Are managers leading by example?

Managers have some work to do when it comes to leading by example, according to a recent report from job listings site Indeed and Forrester Consulting, a research and advisory company. 

The two companies surveyed 4,002 U.S. adults regarding their wellbeing at the workplace. Only 29 percent of people reported they were thriving at work, while the other 71 percent reported having low-to-moderate wellbeing. Older male respondents were more likely to report satisfaction at the workplace than women, Millennials and Gen Zers. 

Managers play an important role in employees' experiences and often serve as guides for young recruits. But only 56 percent of employees reported feeling supported by their manager, and 73 percent believe their manager does not welcome feedback. 

Workers also reported a disconnect between their managers' behavior and the expectations placed upon them. Sixty-one percent of respondents agreed their manager leads by example, and 64 percent agreed their manager knows what it's like to do their job. 

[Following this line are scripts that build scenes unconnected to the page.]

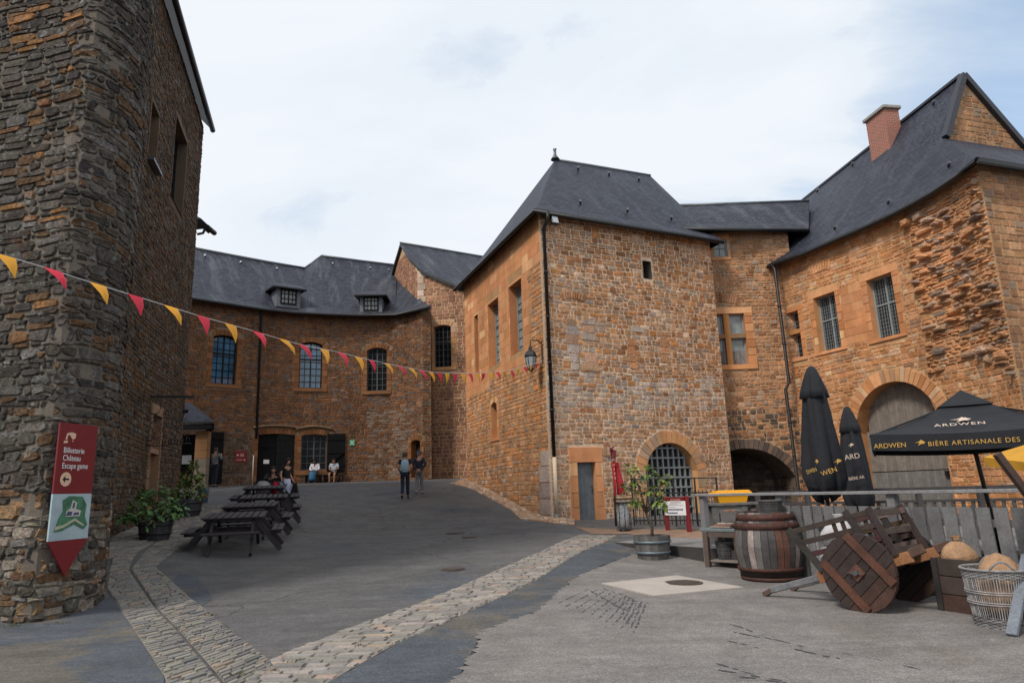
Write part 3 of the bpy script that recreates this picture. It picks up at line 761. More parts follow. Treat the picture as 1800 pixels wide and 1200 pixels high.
# dripstone mouldings over door and shop window
for o in (b1, b2):
    P = [WC.pt(o.uc + math.sin(t) * (o.R + .42), o.cv + math.cos(t) * (o.R + .42), .05) for t in np.linspace(-math.asin(min(1, (o.hw + .3) / (o.R + .42))), math.asin(min(1, (o.hw + .3) / (o.R + .42))), 11)]
    mb.tube(P, .07, 6, 2, (.2, .13, .08))
mb.build('wall', MW, tC)
for o, gl_ in ((a1, None), (a2, None), (a3, None)):
    window(WC, o, tC, 4, 7, M['frame_mid'] if o is a3 else M['frame_dark'], mat('painted_sky_glass', (.04, .12, .21), .05, spec=1.0, noise=(.9, .3, 1.7)) if o is not a3 else M['glass_dark'], .06, .03, mull=[.5], trans=[.63], off=-.2)  # sky reflection painted into the glass as patchy blue
window(WC, b2, tC, 4, 5, M['frame_mid'], M['glass_dark'], .06, .03, mull=[.5], off=-.18)
um = (b1.u0 + b1.u1) / 2; mb = MB(); mb2 = MB()
for i in range(7):
    a = b1.u0 + (um - b1.u0) * i / 7; wbox(mb, WC, a, a + (um - b1.u0) / 7 - .006, b1.v0, b1.top_at(a + .1), -.12, -.07)
wbox(mb, WC, b1.u0 + .1, um - .06, b1.v0 + .4, b1.v0 + .55, -.07, -.045); wbox(mb, WC, b1.u0 + .1, um - .06, b1.v1 - .7, b1.v1 - .55, -.07, -.045)
dl = mb.build('door', M['black_wood'], tC); tag(dl, 'boarded black left door leaf carrying a white notice')
mb = MB(); wbox(mb, WC, um + .02, um + .1, b1.v0, b1.v1 - .05, -.12, -.06); wbox(mb, WC, b1.u1 - .1, b1.u1 - .02, b1.v0, b1.v1 - .15, -.12, -.06)
wbox(mb, WC, um + .1, b1.u1 - .1, b1.v0, b1.v0 + .6, -.11, -.07); wbox(mb, WC, um + .1, b1.u1 - .1, b1.v1 - .3, b1.v1 - .2, -.11, -.07)
for i in range(1, 4):
    u = um + .1 + (b1.u1 - um - .2) * i / 4; wbox(mb, WC, u - .015, u + .015, b1.v0 + .6, b1.v1 - .3, -.1, -.075)
for i in range(1, 6):
    z = b1.v0 + .6 + (b1.v1 - b1.v0 - .9) * i / 6; wbox(mb, WC, um + .1, b1.u1 - .1, z - .015, z + .015, -.1, -.077)
dr = mb.build('door', M['frame_dark'], tC); tag(dr, 'glazed right door leaf with small panes')
mb = MB(); mb.poly([WC.pt(um + .1, b1.v0, -.13), WC.pt(b1.u1, b1.v0, -.13), WC.pt(b1.u1, b1.v1, -.13), WC.pt(um + .1, b1.v1, -.13)]); mb.build('pane', M['glass_dark'], dr)
mb = MB(); mb.poly([WC.pt(b3.u0, b3.v0, -.35), WC.pt(b3.u1, b3.v0, -.35), WC.pt(b3.u1, b3.v1, -.35), WC.pt(b3.u0, b3.v1, -.35)]); mb.build('doorway', M['dark'], tC)
mb = MB(); pane_poly(mb, WC, b1, -.29); mb.build('door_back', M['dark'], tC)
def shutter(r, tagl=None):
    a, b, c, d = WC.rect(*r); mb = MB(); n = 6
    for i in range(n): wbox(mb, WC, a + (b - a) * i / n, a + (b - a) * (i + 1) / n - .006, c, d, .06, .1)
    for z in (c + .3, (c + d) / 2, d - .3): wbox(mb, WC, a + .03, b - .03, z - .05, z + .05, .1, .125)
    mb.bar(WC.pt(a + .1, c + .35, .115), WC.pt(b - .1, (c + d) / 2 - .05, .115), .09, .02)
    return tag(mb.build('shutter', M['black_wood'], tC), tagl)
shutter((575, 762, 607, 828), 'open black shutter right of the ground-floor window'); shutter((365, 759, 391, 850), 'tall black boards behind the man in grey')
# roof with two ridge heights
er = []; rr = []
for i, (x, y) in enumerate(((342, 525), (400, 534), (459, 543), (515, 549), (570, 552), (635, 554), (700, 553))):
    p = at_z(x, y, ZC - .05); d = (p - Vector((-9, 30, 0))); d.z = 0; er.append(p - d.normalized() * .3 + Vector((0, 0, 0)))
er = [Vector((-20.3, 28.2, ZC - .05))] + er + [Vector((-4.35, 35.85, ZC - .05))]
rr = [Vector((-24.5, 33, 15.8))] + [at_z(x, y, 15.8) for x, y in ((342, 437), (405, 449), (470, 461), (535, 472))] + [at_z(x, y, 16.7) for x, y in ((565, 450), (632, 459), (697, 467))]
er2 = er; rr2 = rr + [rr[-1] + Vector((.3, -.1, 0))]
rr2 = [rr[0], rr[1], rr[2], rr[3], rr[4], rr[5], rr[6], rr[7], rr[7] + Vector((.15, 0, 0))]
kn = [a.lerp(b, .2) - Vector((0, 0, .38)) for a, b in zip(er2, rr2)]
mb = MB(); roof_strip(mb, [er2, kn, rr2], thick=.12)
back = [r + Vector((-.6, 5, -4.5)) for r in rr2]
roof_strip(mb, [[b for b in back[::-1]], rr2[::-1]], thick=.12)
rC = mb.build('roof', [M['slate_old'], M['iron']], tC)
mb = MB(); mb.tube([r + Vector((0, 0, .02)) for r in rr[:5]], .09, 8); mb.tube([rr[4], rr[5]], .07, 8); mb.tube([r + Vector((0, 0, .02)) for r in rr[5:]], .09, 8); mb.build('ridge_cap', M['zinc'], rC)
for x, i in ((0, 1), (0, 2), (0, 3), (0, 5), (0, 6), (.5, 6)):
    snow_hook(rC, rr2[i].lerp(rr2[i + 1], x + .3).lerp(kn[i].lerp(kn[i + 1], x + .3), .2) + Vector((0, -.05, .05)))
gutter(tC, [e + Vector((0, -.05, -.1)) for e in er2], .09)
def dormer(px, py, wd, ht, lab, zc=12.15):
    c = at_z(px, py, zc); j = min(range(len(er) - 1), key=lambda i: abs((er[i].x + er[i + 1].x) / 2 - c.x))
    t = (er[j + 1] - er[j]); t.z = 0; t.normalize(); nn = Vector((-t.y, t.x, 0))  # into the roof
    # bring the sill onto the slope
    e = er[j] + t * (c - er[j]).dot(t); s_ = e.lerp(rr2[j], .2); c = Vector((c.x, c.y, c.z))
    rot = Matrix((t, nn, Vector((0, 0, 1)))).transposed(); tr = lambda a, b, z: c + t * a + nn * b + Vector((0, 0, z))
    mb = MB(); D = 2.6
    for sg in (-1, 1):
        mb.box(tr(sg * (wd / 2 + .12), D / 2, ht / 2 - .1), (.2, D, ht + .2), rot, 0)
    mb.box(tr(0, D / 2, -.12), (wd + .02, D, .18), rot, 0)
    ob = mb.build('dormer', [M['slate_new'] if False else mat('dormer_cladding', (.13, .14, .16), .6, noise=(12, .7, 1.3))], tC); tag(ob, lab)
    mb = MB(); z1 = ht + .02; W2 = wd / 2 + .5
    P = [tr(-W2, -.35, z1), tr(W2, -.35, z1), tr(W2 - .25, .5, z1 + .42), tr(-W2 + .25, .5, z1 + .42), tr(W2 + .0, 2.6, z1 + .3), tr(-W2, 2.6, z1 + .3)]
    U = lambda *a: [(q[0], q[1]) for q in a]
    mb.poly([P[0], P[1], P[2], P[3]], 0, (1, 1, 1), [(0, 0), (2, 0), (1.7, .9), (.3, .9)])
    mb.poly([P[1], P[4], P[2]], 0, (1, 1, 1), [(0, 0), (2.5, 0), (.8, .6)]); mb.poly([P[5], P[0], P[3]], 0, (1, 1, 1), [(0, 0), (2.5, 0), (.8, .6)])
    mb.poly([P[3], P[2], P[4], P[5]], 0, (1, 1, 1), [(0, 0), (1, 0), (1, 2), (0, 2)]); mb.poly([p - Vector((0, 0, .07)) for p in (P[5], P[4], P[1], P[0])], 1)
    for a, b in ((0, 1), (1, 4), (5, 0)): mb.poly([P[a] - Vector((0, 0, .07)), P[b] - Vector((0, 0, .07)), P[b], P[a]], 1)
    mb.build('dormer_roof', [M['slate_new'], M['iron']], ob)
    mb = MB()
    for sg in (-1, 1): mb.box(tr(sg * (wd / 2 - .03), -.02, ht / 2), (.06, .06, ht), rot)
    mb.box(tr(0, -.02, ht - .04), (wd, .055, .08), rot); mb.box(tr(0, -.02, .0), (wd, .055, .08), rot); mb.box(tr(0, -.02, ht / 2), (.05, .05, ht), rot)
    for k in (1, 2): mb.box(tr(0, -.015, ht * k / 3), (wd, .03, .03), rot)
    for k in (-1, 1): mb.box(tr(k * wd / 4, -.015, ht / 2), (.03, .03, ht), rot)
    mb.build('dormer_window', M['frame_dark'], ob)
    mb = MB(); mb.poly([tr(-wd / 2, .03, 0), tr(wd / 2, .03, 0), tr(wd / 2, .03, ht), tr(-wd / 2, .03, ht)]); mb.build('pane', M['glass_pale'], ob)
dormer(507, 534, .86, .85, 'left dormer', 12.0); dormer(652, 545, .82, .82, 'right dormer', 11.8)
def seen(W, x, y, off=.07): u, v = W.hit(x, y); return W.pt(u, v, off)
drainpipe(tC, [seen(WC, 459, 547, .3), seen(WC, 458.5, 556, .07), seen(WC, 450, 770)], .065)
mb = MB(); u_, v_ = WC.hit(445, 800); mb.tube([WC.pt(u_, v_, .07), WC.pt(u_, 2.2, .07)], .03, 8); mb.build('downpipe', mat('pale_pipe', (.5, .48, .46), .5), tC)
# ================================================================== link building with the mullioned window
TINT[:] = [1.34, 1.20, 1.20]
tE = empty('link_building', (9, 26.3, .6), 0, 'narrow recessed stone building with mullioned window above a low dark archway', 'building')
WEe = Wall([(6.2, 26.2), (11.3, 26.2)]); ZE = 11.42
e1 = Op(WEe.rect(1253.5, 421, 1277.5, 452), 0, .14, .22, .14, .12); e2 = Op(WEe.rect(1259, 551, 1312, 641), 0, .3, .25, .2, .3)
_c = WEe.hit(1308, 788); _r = WEe.hit(1400, 858); e3 = Op((_c[0] - (_r[0] - _c[0]), _r[0], .3, _c[1]), 0, .12, .4, 0, 3.0)
e3 = Op((e3.u0, e3.u1, .3, e3.v1), e3.hw * .62, .12, .38, 0, 3.0)
e2s = e2
mb = MB(); backing(mb, WEe, .3, ZE, [e1, e2, e3], (.42, .28, .17))
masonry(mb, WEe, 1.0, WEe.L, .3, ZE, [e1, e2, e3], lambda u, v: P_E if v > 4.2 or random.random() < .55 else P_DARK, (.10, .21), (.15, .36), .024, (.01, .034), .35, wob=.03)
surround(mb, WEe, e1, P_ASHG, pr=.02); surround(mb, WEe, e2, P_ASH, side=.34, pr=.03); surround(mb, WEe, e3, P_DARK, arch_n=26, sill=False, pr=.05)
u = (e2.u0 + e2.u1) / 2 - .12; zt = e2.v0 + (e2.v1 - e2.v0) * .56
wbox(mb, WEe, u - .11, u + .11, e2.v0, e2.v1, -.26, .01, 2, (.46, .22, .08)); wbox(mb, WEe, e2.u0, u - .11, zt - .09, zt + .09, -.26, .0, 2, (.3, .18, .1)); wbox(mb, WEe, u + .11, e2.u1, zt - .09, zt + .09, -.26, .0, 2, (.3, .18, .1))
fan(mb, WEe, 1272, 600, 1.6, -.4, .45, 15, .34, P_E)
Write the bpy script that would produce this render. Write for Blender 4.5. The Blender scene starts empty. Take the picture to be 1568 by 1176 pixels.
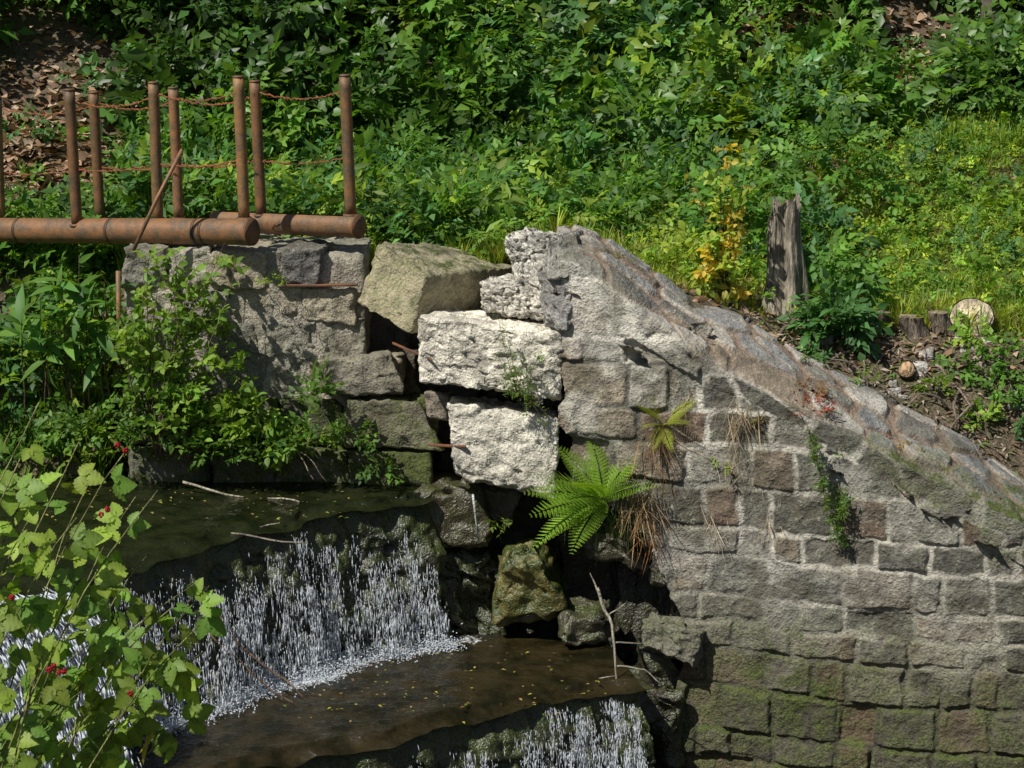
import bpy, math, numpy as np
from math import radians, sin, cos, tan, pi
R=np.random.default_rng(11)
A=np.array
# ---------------------------------------------------------------- survey helpers
TH=radians(12); CAM=A([0,-14.,14*tan(TH)]); F=3077.
FW=A([0,cos(TH),-sin(TH)]); UPV=A([0,sin(TH),cos(TH)])
def ray(px,py): return FW*F+A([px-784.,0,0])-UPV*(py-588.)
def S(px,py,y):
    d=ray(px,py); return CAM+d*((y-CAM[1])/d[1])
def Zp(px,py,z):
    d=ray(px,py); return CAM+d*((z-CAM[2])/d[2])
def nrm(v): return v/np.maximum(np.linalg.norm(v,axis=-1,keepdims=True),1e-9)
def ss(x,a=0.,b=1.):
    t=np.clip((x-a)/(b-a),0,1); return t*t*(3-2*t)
# ---------------------------------------------------------------- noise
def hsh(*k):
    h=np.zeros_like(np.asarray(k[0],dtype=np.int64),dtype=np.uint64)+np.uint64(0x9E3779B9)
    for i,a in enumerate(k):
        a=np.asarray(a).astype(np.int64).astype(np.uint64)
        h=(h^(a+np.uint64(0x85EBCA6B*(i+1))))*np.uint64(0xC2B2AE3D27D4EB4F)
        h^=h>>np.uint64(29)
    h*=np.uint64(0x165667B19E3779F9); h^=h>>np.uint64(32)
    return (h&np.uint64(0xFFFFFF)).astype(np.float64)/float(0xFFFFFF)
def vn(p,seed=0):
    i=np.floor(p).astype(np.int64); f=p-i; f=f*f*(3-2*f); r=0
    for dx in (0,1):
        for dy in (0,1):
            for dz in (0,1):
                w=(f[...,0] if dx else 1-f[...,0])*(f[...,1] if dy else 1-f[...,1])*(f[...,2] if dz else 1-f[...,2])
                r=r+w*hsh(i[...,0]+dx,i[...,1]+dy,i[...,2]+dz,np.full(i.shape[:-1],seed))
    return r*2-1
def fbm(p,o=3,seed=0):
    r=0;a=1.;t=0
    for k in range(o):
        r=r+a*vn(p*(2.03**k)+k*17.3,seed+k); t+=a; a*=.5
    return r/t
def v3(x,y,z): return np.stack(np.broadcast_arrays(x,y,z),-1).astype(float)
def voro(a,b,seed):
    ia=np.floor(a).astype(np.int64); ib=np.floor(b).astype(np.int64)
    f1=np.full(a.shape,9.);f2=np.full(a.shape,9.);idd=np.zeros(a.shape)
    for i in (-1,0,1):
        for j in (-1,0,1):
            ca=ia+i;cb=ib+j
            xa=ca+.5+.8*(hsh(ca,cb,ca*0+seed)-.5); xb=cb+.5+.8*(hsh(ca,cb,ca*0+seed+1)-.5)
            d=np.hypot(a-xa,b-xb); h=hsh(ca,cb,ca*0+seed+2)
            m=d<f1; f2=np.where(m,f1,np.minimum(f2,d)); idd=np.where(m,h,idd); f1=np.where(m,d,f1)
    return f2-f1,idd
# ---------------------------------------------------------------- mesh accumulation
class MB:
    def __init__(s): s.V=[];s.T=[];s.C=[];s.n=0
    def add(s,v,t,c=(1,1,1,0)):
        v=np.asarray(v,float).reshape(-1,3); c=np.asarray(c,float)
        if c.ndim==1: c=np.tile(c,(len(v),1))
        s.V.append(v);s.T.append(np.asarray(t,np.int64).reshape(-1,3)+s.n);s.C.append(c);s.n+=len(v)
    def build(s,name,mat,smooth=True,parent=None):
        V=np.concatenate(s.V);T=np.concatenate(s.T);C=np.concatenate(s.C)
        me=bpy.data.meshes.new(name)
        me.vertices.add(len(V));me.vertices.foreach_set('co',V.astype(np.float32).ravel())
        me.loops.add(len(T)*3);me.loops.foreach_set('vertex_index',T.astype(np.int32).ravel())
        me.polygons.add(len(T));me.polygons.foreach_set('loop_start',np.arange(0,len(T)*3,3,dtype=np.int32))
        me.update(calc_edges=True)
        at=me.color_attributes.new('Col','FLOAT_COLOR','POINT');at.data.foreach_set('color',C.astype(np.float32).ravel())
        me.polygons.foreach_set('use_smooth',np.full(len(T),smooth))
        me.materials.append(mat)
        o=bpy.data.objects.new(name,me);bpy.context.scene.collection.objects.link(o)
        if parent: o.parent=parent
        return o
def gridtri(nr,nc,mask=None):
    i=np.arange(nr*nc).reshape(nr,nc)
    a=i[:-1,:-1].ravel();b=i[:-1,1:].ravel();c=i[1:,1:].ravel();d=i[1:,:-1].ravel()
    t=np.stack([np.stack([a,b,c],-1),np.stack([a,c,d],-1)],1).reshape(-1,3)
    if mask is not None: t=t[mask.ravel()[t].all(1)]
    return t
_cube={}
def cubegrid(n):
    if n in _cube: return _cube[n]
    l=np.linspace(-1,1,n+1);u,v=np.meshgrid(l,l);P=[];T=[];k=0
    for ax in range(3):
        for sg in (-1,1):
            p=np.zeros((n+1,n+1,3));p[...,ax]=sg;p[...,(ax+1)%3]=u*(sg);p[...,(ax+2)%3]=v
            P.append(p.reshape(-1,3));T.append(gridtri(n+1,n+1)+k);k+=(n+1)**2
    P=np.concatenate(P);T=np.concatenate(T)
    q,ix,inv=np.unique(np.round(P,5),axis=0,return_index=True,return_inverse=True)
    _cube[n]=(P[ix],inv.ravel()[T]);return _cube[n]
def hexrock(mb,c8,n=12,r=.16,amp=.02,freq=4.,col=(.3,.28,.25),moss=0.,seed=0,fine=.006):
    """c8: front TL,TR,BR,BL then back TL,TR,BR,BL"""
    p,t=cubegrid(n); c=np.clip(p,-(1-r),1-r);d=p-c
    q=c+nrm(d)*r; q=np.where(np.linalg.norm(d,axis=1,keepdims=True)<1e-6,p,q)
    u=(q[:,0:1]+1)/2; v=(q[:,2:3]+1)/2; w=(q[:,1:2]+1)/2
    C=[A(k,float) for k in c8]
    f=lambda a:(1-v)*((1-u)*C[a+3]+u*C[a+2])+v*((1-u)*C[a]+u*C[a+1])
    P=(1-w)*f(0)+w*f(4)
    D=np.stack([fbm(P*freq,3,seed+9*k) for k in range(3)],1)*amp*2
    e=np.sort(np.abs(p),axis=1)[:,1:2]; ch=ss(fbm(P*7,2,seed+70)[:,None],.05,.6)*ss(e,.7,1.)
    cen=P.mean(0); D+=-nrm(P-cen)*ch*amp*2.2
    D+=np.stack([fbm(P*freq*5,2,seed+50+9*k) for k in range(3)],1)*fine*2
    vv=1+.30*fbm(P*4,3,seed+80)
    mb.add(P+D,t,np.concatenate([A(col)[None]*vv[:,None],np.full((len(P),1),moss)],1))
def boxc(x0,x1,y0,y1,z0,z1):
    return [(x0,y0,z1),(x1,y0,z1),(x1,y0,z0),(x0,y0,z0),(x0,y1,z1),(x1,y1,z1),(x1,y1,z0),(x0,y1,z0)]
def pxblock(fr,yf,bk_dx,bk_dz,depth,):
    if np.isscalar(yf): yf=[yf]*4
    f=[S(a,b,y) for (a,b),y in zip(fr,yf)]
    return f+[k+A([bk_dx,depth,bk_dz]) for k in f]
def tube(mb,pts,r0,r1=None,n=7,col=(.1,.08,.05),cap=True,wob=0.,alpha=0.):
    pts=np.asarray(pts,float); m=len(pts); r1=r0 if r1 is None else r1
    rr=np.linspace(r0,r1,m) if np.isscalar(r1) else r1
    tg=nrm(np.gradient(pts,axis=0)); ref=A([0,0,1.]) if abs(tg[0][2])<.9 else A([0,1.,0])
    X=nrm(np.cross(tg,ref));Y=np.cross(tg,X); a=np.linspace(0,2*pi,n,endpoint=False)
    ring=pts[:,None]+rr[:,None,None]*(np.cos(a)[None,:,None]*X[:,None]+np.sin(a)[None,:,None]*Y[:,None])
    if wob: ring=ring+(np.stack([fbm(ring*14+k*5,2,k) for k in range(3)],-1))*wob
    V=ring.reshape(-1,3);i=np.arange(m*n).reshape(m,n);j=np.roll(i,-1,1)
    T=np.concatenate([np.stack([i[:-1],j[:-1],j[1:]],-1).reshape(-1,3),np.stack([i[:-1],j[1:],i[1:]],-1).reshape(-1,3)])
    T=T[:,::-1]
    if cap:
        V=np.concatenate([V,[pts[0]],[pts[-1]]]);k=m*n
        T=np.concatenate([T,np.stack([j[0],i[0],np.full(n,k)],-1)[:,::-1],np.stack([i[-1],j[-1],np.full(n,k+1)],-1)[:,::-1]])
    mb.add(V,T,tuple(col)+(alpha,))
def bez(a,b,c,n=10):
    t=np.linspace(0,1,n)[:,None];a,b,c=A(a,float),A(b,float),A(c,float)
    return (1-t)**2*a+2*t*(1-t)*b+t*t*c
def wig(p,amp,f=6,seed=0):
    p=np.asarray(p,float);k=np.linspace(0,1,len(p))[:,None]
    return p+np.stack([fbm(p*f,2,seed+i) for i in range(3)],1)*amp*np.minimum(1,4*k)
# ---------------------------------------------------------------- leaf templates (along +y, normal +z)
def leaf(w=.5,fold=.14,droop=.2,rows=((.28,1.),(.62,.85))):
    v=[(0,0,0)]
    for t,k in rows: v+=[(-w/2*k,t,fold*k*w-droop*t*t),(0,t,-droop*t*t),(w/2*k,t,fold*k*w-droop*t*t)]
    v.append((0,1,-droop)); m=len(rows); t=[(0,2,1),(0,3,2)]
    for r in range(m-1):
        a=1+3*r;b=a+3
        t+=[(a,a+1,b+1),(a,b+1,b),(a+1,a+2,b+2),(a+1,b+2,b+1)]
    a=1+3*(m-1);e=len(v)-1; t+=[(a,a+1,e),(a+1,a+2,e)]
    v=A(v,float); return (v,A(t),np.ones(len(v)))
def serr(w=.74,nr=11):
    rows=[]
    for i in range(nr):
        t=(i+.6)/nr; k=sin(pi*min(1,t**.72))**.75*(1.0 if i%2 else .86); rows.append((t*.96+.01,k))
    l=leaf(w,.10,.18,rows); v=l[0]; c=l[2]
    for i in range(nr):
        v[1+3*i:4+3*i,2]+=(.018 if i%2 else -.018); c[2+3*i]=1.25; c[1+3*i:4+3*i:2]*=(1.08 if i%2 else .82)
    return l
def place(t,pos,d,n,s,sh=1.):
    d=nrm(A(d,float));X=nrm(np.cross(d,A(n,float)));Zc=np.cross(X,d);v=t[0]
    return (A(pos,float)+s*(v[:,0:1]*X+v[:,1:2]*d+v[:,2:3]*Zc),t[1],t[2]*sh)
def join(l):
    V=[];T=[];C=[];n=0
    for v,t,c in l: V.append(v);T.append(t+n);C.append(c);n+=len(v)
    return (np.concatenate(V),np.concatenate(T),np.concatenate(C))
def scat(mb,t,P,D,N,s,col,alpha=0.):
    P=np.asarray(P,float).reshape(-1,3);n=len(P)
    if n==0: return
    D=nrm(np.broadcast_to(D,(n,3)));X=nrm(np.cross(D,np.broadcast_to(N,(n,3))));Zc=np.cross(X,D)
    s=np.broadcast_to(s,(n,)); v=t[0]
    o=P[:,None]+s[:,None,None]*(v[None,:,0:1]*X[:,None]+v[None,:,1:2]*D[:,None]+v[None,:,2:3]*Zc[:,None])
    T=(t[1][None]+(np.arange(n)*len(v))[:,None,None]).reshape(-1,3)
    c=np.broadcast_to(col,(n,3))[:,None]*t[2][None,:,None]
    c=np.concatenate([c,np.full(c.shape[:2]+(1,),alpha)],-1).reshape(-1,4)
    mb.add(o.reshape(-1,3),T,c)
O1=((.4,1.),)
L0=leaf(.58,.14,.2,O1);Ln=leaf(.28,.1,.25,O1);Lw=leaf(.8,.1,.2,((.2,.85),(.45,1.),(.75,.62)))
def spray_pin(k=4,lf=L0,ls=.36,ang=55):
    o=[]
    for i in range(k):
        y=.12+.75*i/k
        for sg in (-1,1):
            a=radians(ang+R.normal()*9); s=ls*(1-.35*abs(i/k-.35))*R.uniform(.85,1.1)
            o.append(place(lf,(0,y+sg*.03,-.15*y*y),(sg*sin(a),cos(a),-.15+R.normal()*.15),(R.normal()*.25,R.normal()*.25,1),s,R.uniform(.75,1.2)))
    o.append(place(lf,(0,.88,-.12),(0,1,-.3),(R.normal()*.2,0,1),ls*1.1)); return join(o)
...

This isn't the only body of research to illuminate trouble in middle leadership — a recent Gallup poll found that managers are disengaged and burned out, and 55 percent are actively seeking a new role. 

The Indeed report offered some simple advice for managers: step back. When employees were asked what kind of support they wanted from their manager, 44 percent said they sought support in difficult situations and to feel heard. Forty-two percent said they didn't want to feel micromanaged, and only 17 percent reported needing regular meetings with their managers.